実際には、凍結だけでなく、減産になっているのだという。OPEC加盟国は2月、1日あたり17万5000バレル減産したと、ロシアのFX会社「MFXブローカー」の専門家・アナリスト、アレクサンドル・グリチェンコフ氏は話す。国際エネルギー機関(IEA)のデータによると、OPECに加盟していない国の産油量は、2月に1日あたり9万バレル減った。
「ここ1ヶ月半で原油価格は大きく上昇した。この流れには、複数の主要な要因が根本的な影響をおよぼしている」と、分析共同体「シータトレーディング」のドミトリー・エデルマン理事は話す。まず、アメリカで、シェールオイルの採算低下によって産油量が減った。次に、主な産油国であるロシアとOPEC加盟国の間で生産的な協議が行われたことだという。

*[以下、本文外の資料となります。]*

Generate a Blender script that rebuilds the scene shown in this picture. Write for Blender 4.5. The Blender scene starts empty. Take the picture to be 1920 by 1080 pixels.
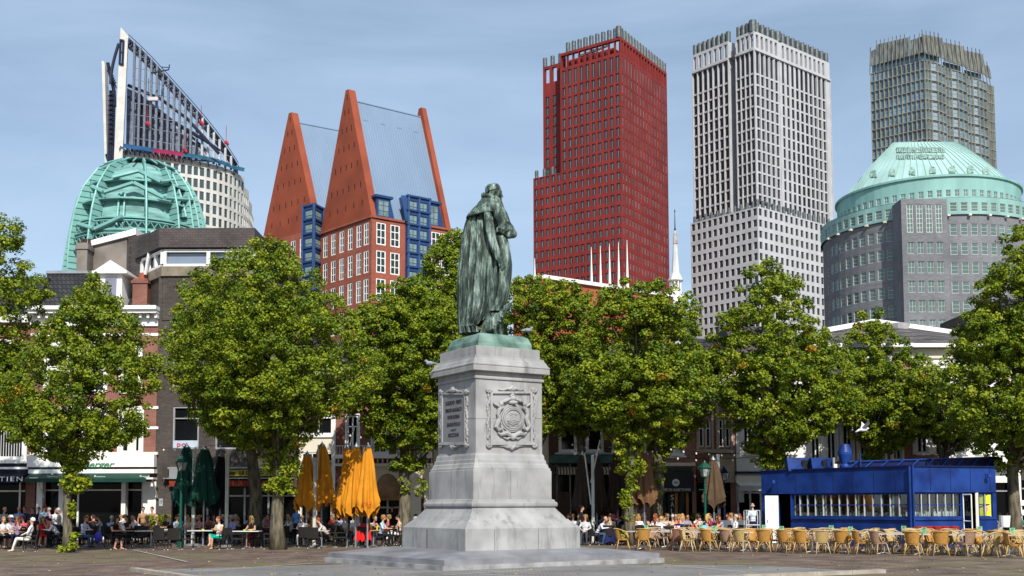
import bpy, math, random
import numpy as np
from mathutils import Vector, Matrix, Euler
R = math.radians
sc = bpy.context.scene
COL = sc.collection
random.seed(7); rng = np.random.default_rng(7)

# ---------------------------------------------------------------- camera, sky, sun, exposure
FPX, CAM_H, PITCH, ROLL = 2100.0, 1.8, 0.075, -0.003
CY = 948 - FPX*math.tan(PITCH)
a_ = PITCH + math.pi/2
CM = Matrix(((1,0,0),(0,math.cos(a_),-math.sin(a_)),(0,math.sin(a_),math.cos(a_)))) @ \
     Matrix(((math.cos(ROLL),-math.sin(ROLL),0),(math.sin(ROLL),math.cos(ROLL),0),(0,0,1)))
CP = Vector((0,0,CAM_H))
cd = bpy.data.cameras.new('camera'); cam = bpy.data.objects.new('camera', cd); COL.objects.link(cam)
cam.matrix_world = Matrix.Translation(CP) @ CM.to_4x4()
cd.sensor_width = 36; cd.lens = 36*FPX/1920; cd.shift_y = (CY-540)/1920
cd.clip_start = 0.5; cd.clip_end = 6000
sc.camera = cam
SUN_EL, SUN_AZ = 40, 14          # sun behind the camera, a little to its right
SD = Vector((math.sin(R(SUN_AZ))*math.cos(R(SUN_EL)), -math.cos(R(SUN_AZ))*math.cos(R(SUN_EL)), math.sin(R(SUN_EL))))
sl = bpy.data.lights.new('sun', 'SUN'); sl.energy = 4.9; sl.angle = R(.5); sl.color = (1,.95,.87)
sun = bpy.data.objects.new('sun', sl); COL.objects.link(sun); sun.location=(0,0,300)
sun.rotation_euler = SD.to_track_quat('Z','Y').to_euler()
w = bpy.data.worlds.new('World'); sc.world = w; w.use_nodes = True
nt = w.node_tree; nt.nodes.clear(); N = nt.nodes.new; L = nt.links.new
out = N('ShaderNodeOutputWorld'); bg = N('ShaderNodeBackground'); bg.inputs[1].default_value = .108
sky = N('ShaderNodeTexSky'); sky.sky_type = 'NISHITA'; sky.sun_disc = False
sky.sun_elevation = R(SUN_EL); sky.sun_rotation = R(180-SUN_AZ); sky.air_density=1.0; sky.dust_density=.8; sky.ozone_density=1.5
tc = N('ShaderNodeTexCoord'); mp = N('ShaderNodeMapping'); mp.inputs['Scale'].default_value=(1.2,2.2,5.5); mp.inputs['Rotation'].default_value=(0,R(14),R(20))
n1 = N('ShaderNodeTexNoise'); n1.inputs['Scale'].default_value=1.7; n1.inputs['Detail'].default_value=7; n1.inputs['Roughness'].default_value=.56; n1.inputs['Distortion'].default_value=.5
cr = N('ShaderNodeValToRGB'); cr.color_ramp.elements[0].position=.36; cr.color_ramp.elements[1].position=.8
cr.color_ramp.elements[0].color=(.26,.26,.26,1); cr.color_ramp.elements[1].color=(.62,.62,.62,1)
mx = N('ShaderNodeMixRGB'); mx.inputs[2].default_value=(5.9,7.5,9.4,1)
L(tc.outputs['Generated'], mp.inputs[0]); L(mp.outputs[0], n1.inputs[0]); L(n1.outputs[0], cr.inputs[0]); L(cr.outputs[0], mx.inputs[0])
L(sky.outputs[0], mx.inputs[1]); L(mx.outputs[0], bg.inputs[0]); L(bg.outputs[0], out.inputs[0])
vs = sc.view_settings; vs.view_transform='Standard'; vs.look='None'; vs.exposure=0.14; vs.gamma=1
sc.render.engine='CYCLES'; sc.render.resolution_x=1024; sc.render.resolution_y=576
sc.cycles.max_bounces=5; sc.cycles.diffuse_bounces=2; sc.cycles.glossy_bounces=2; sc.cycles.transmission_bounces=2; sc.cycles.transparent_max_bounces=4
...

今後も価格が上昇していくには、以前の水準での産油量凍結は不十分だという。「この良いニュースはすでに、金融市場で消化された」とカピトノフ准教授。原油価格のしっかりとした上昇には、新しい要因が必要だという。具体的には、現実的な減産、ドル安、または中国の需要増など。また、産油量凍結に他の国が加わらなければ、1バレルあたり50ドル以上にはならないだろうと、カピトノフ准教授は話す。
これは、アメリカの多くの企業が、この価格でも石油採掘への投資を拡大しようとしていることと関連している。ロシアの大手証券会社「フィナム」のアナリスト、アレクセイ・カラチョフ氏によると、1バレルあたり40~50ドルでも、アメリカの石油企業は増産し、市場から他の生産者を追いやるという。このような条件で、減産した国は、市場で一部シェアを失う。
アメリカ系金融会社「シティグループ」の関係者によると、イラクとナイジェリアの2本の石油パイプラインが止められたことも、価格の上昇の要因になったという。これらは5月に再開される予定で、世界での供給が再び増えることから、原油価格が下落に転じる可能性もある。